Petitioners' second contention must fail because Adcock was not an "employee" within the meaning of section 1211. Metcalf & Eddy v. Mitchell, supra; Lucas, Com'r, v. Howard, supra; Lucas, Com'r, v. Reed, supra.

In Reed v. Commissioner, 34 F.(2d) 263, the Circuit Court of Appeals for the Third Circuit held that income received by an attorney for services as special counsel in representing a commonwealth in collecting state inheritance taxes was not subject to federal income taxes on the theory that the attorney in performing such services acted as an "employee of the State" within the meaning of section 1211. This case was reversed by the Supreme Court in a per curiam opinion (Lucas, Com'r, v. Reed, supra), on the authority of Lucas, Com'r, v. Howard, supra, and Metcalf & Eddy v. Mitchell, supra.

In the case of Metcalf & Eddy v. Mitchell, supra, it was said: "Nor do the facts stated in the bill of exceptions establish that the plaintiffs were `employees' within the meaning of the statute. So far as appears, they were in the position of independent contractors. The record does not reveal to what extent, if at all, their services were subject to the direction or control of the public boards or officers engaging them. In each instance the performance of their contract involved the use of judgment and discretion on their part and they were required to use their best professional skill to bring about the desired result. This permitted to them liberty of action which excludes the idea of that control or right of control by the employer which characterizes the relation of employer and employee and differentiates the employee or servant from the independent contractor."

The record in this case shows that Adcock, in rendering his services to the sanitary district, was under the general direction and supervision of its general attorney. This was required by the rules and regulations of the board of trustees. All this amounts to is that Adcock would report to the general attorney from time to time as to what had been done, and consulted with him. It does not show that the general attorney exercised any detailed control as to what should be done, and how it should be done, which is essential to the relationship of employer and employee.
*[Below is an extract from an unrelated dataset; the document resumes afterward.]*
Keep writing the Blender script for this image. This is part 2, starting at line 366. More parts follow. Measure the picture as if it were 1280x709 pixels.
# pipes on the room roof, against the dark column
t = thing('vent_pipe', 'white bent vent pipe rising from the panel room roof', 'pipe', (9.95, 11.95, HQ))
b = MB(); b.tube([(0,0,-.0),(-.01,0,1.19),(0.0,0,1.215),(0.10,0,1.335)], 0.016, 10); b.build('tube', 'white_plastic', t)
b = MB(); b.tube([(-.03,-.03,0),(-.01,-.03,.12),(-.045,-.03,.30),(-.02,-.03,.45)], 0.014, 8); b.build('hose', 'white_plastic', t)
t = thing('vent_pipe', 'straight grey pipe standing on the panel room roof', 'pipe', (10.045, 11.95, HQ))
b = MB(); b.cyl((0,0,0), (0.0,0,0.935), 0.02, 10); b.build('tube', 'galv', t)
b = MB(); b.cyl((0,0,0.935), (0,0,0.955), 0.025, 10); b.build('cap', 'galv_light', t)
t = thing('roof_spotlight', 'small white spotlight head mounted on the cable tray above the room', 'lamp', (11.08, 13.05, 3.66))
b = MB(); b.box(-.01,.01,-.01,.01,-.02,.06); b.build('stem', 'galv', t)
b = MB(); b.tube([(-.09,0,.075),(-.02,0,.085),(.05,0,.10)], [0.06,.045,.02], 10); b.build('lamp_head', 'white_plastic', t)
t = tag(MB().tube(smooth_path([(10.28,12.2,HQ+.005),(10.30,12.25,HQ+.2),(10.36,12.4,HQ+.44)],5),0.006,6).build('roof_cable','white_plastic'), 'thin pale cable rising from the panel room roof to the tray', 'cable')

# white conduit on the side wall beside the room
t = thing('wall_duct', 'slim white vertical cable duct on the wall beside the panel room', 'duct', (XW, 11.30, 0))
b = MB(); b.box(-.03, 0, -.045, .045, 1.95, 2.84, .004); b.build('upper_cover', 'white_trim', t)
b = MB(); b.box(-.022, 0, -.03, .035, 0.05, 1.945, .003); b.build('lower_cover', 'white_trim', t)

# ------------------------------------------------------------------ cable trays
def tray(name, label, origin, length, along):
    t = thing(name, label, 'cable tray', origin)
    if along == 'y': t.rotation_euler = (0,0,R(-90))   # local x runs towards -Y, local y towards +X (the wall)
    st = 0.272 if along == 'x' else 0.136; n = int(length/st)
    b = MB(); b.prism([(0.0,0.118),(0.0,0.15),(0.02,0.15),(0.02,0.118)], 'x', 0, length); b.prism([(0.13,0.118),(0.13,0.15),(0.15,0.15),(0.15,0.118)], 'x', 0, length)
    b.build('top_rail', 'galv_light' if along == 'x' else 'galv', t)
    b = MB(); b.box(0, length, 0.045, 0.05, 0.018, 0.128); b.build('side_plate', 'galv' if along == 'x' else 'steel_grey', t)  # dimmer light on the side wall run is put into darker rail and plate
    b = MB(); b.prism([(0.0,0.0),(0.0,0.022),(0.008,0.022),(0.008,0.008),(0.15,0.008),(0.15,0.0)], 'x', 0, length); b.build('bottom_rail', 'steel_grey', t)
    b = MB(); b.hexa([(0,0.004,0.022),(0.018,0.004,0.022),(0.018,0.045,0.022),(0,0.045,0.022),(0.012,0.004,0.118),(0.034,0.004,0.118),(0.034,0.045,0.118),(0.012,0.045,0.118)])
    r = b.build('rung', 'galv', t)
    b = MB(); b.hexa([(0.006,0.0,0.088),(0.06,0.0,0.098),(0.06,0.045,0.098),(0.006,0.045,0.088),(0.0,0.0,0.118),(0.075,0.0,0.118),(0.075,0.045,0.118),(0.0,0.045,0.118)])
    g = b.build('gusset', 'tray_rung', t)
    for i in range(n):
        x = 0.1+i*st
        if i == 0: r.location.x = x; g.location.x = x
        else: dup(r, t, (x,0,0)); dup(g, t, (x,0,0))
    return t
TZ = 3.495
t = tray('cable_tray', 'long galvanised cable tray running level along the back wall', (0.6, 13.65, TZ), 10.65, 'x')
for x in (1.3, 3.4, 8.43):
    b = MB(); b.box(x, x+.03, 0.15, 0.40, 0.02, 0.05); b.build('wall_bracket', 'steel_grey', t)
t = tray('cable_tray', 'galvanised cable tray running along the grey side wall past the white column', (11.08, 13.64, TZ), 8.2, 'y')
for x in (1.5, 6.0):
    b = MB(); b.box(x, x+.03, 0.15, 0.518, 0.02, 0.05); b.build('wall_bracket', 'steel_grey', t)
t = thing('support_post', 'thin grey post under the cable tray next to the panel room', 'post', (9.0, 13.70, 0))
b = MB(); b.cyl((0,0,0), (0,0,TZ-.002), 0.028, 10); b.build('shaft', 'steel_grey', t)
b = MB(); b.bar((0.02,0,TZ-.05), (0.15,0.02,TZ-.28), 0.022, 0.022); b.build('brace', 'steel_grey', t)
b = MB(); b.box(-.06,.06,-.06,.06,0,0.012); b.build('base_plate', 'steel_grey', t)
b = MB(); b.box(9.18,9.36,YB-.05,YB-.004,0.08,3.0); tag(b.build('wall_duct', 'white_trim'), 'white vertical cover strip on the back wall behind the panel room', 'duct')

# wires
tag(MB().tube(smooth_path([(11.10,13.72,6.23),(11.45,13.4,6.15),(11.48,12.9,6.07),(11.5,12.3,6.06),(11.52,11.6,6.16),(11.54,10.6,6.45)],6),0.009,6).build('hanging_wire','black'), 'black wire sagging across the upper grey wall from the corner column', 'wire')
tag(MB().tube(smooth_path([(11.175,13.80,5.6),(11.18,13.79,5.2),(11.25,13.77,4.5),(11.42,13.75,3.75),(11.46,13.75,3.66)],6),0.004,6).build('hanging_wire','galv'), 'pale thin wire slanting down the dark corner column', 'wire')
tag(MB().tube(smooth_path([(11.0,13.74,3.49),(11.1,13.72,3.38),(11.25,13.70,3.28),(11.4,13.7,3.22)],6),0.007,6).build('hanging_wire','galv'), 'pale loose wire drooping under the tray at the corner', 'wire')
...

There is no constitutional exemption from taxation upon the compensation for Adcock's services to the sanitary district of Chicago. Metcalf & Eddy v. Mitchell, supra.

The opinion of Judge Kenyon in Burnet, Com'r v. McDonough (C. C. A.) 46 F.(2d) 944, meets all of the contentions in the case we are now considering, and disposes of them against the petitioners.

See, also, Burnet v. Jones (C. C. A.) 50 F.(2d) 14; Elam v. Commissioner (C. C. A.) 45 F.(2d) 337.

We decide, therefore, that Adcock was not an "officer" or an "employee" of the sanitary district of Chicago, within the meaning of section 1211 of the Revenue Act 1926, and that the taxing of his compensation received from that municipal body was not an interference with his constitutional rights, or that of the state of Illinois.

In the view we take of the Adcock case, it follows that the relief prayed for by the petitioner Haight must be denied.

The orders of redetermination of the Board of Tax Appeals, with costs against the petitioner in each case, are affirmed.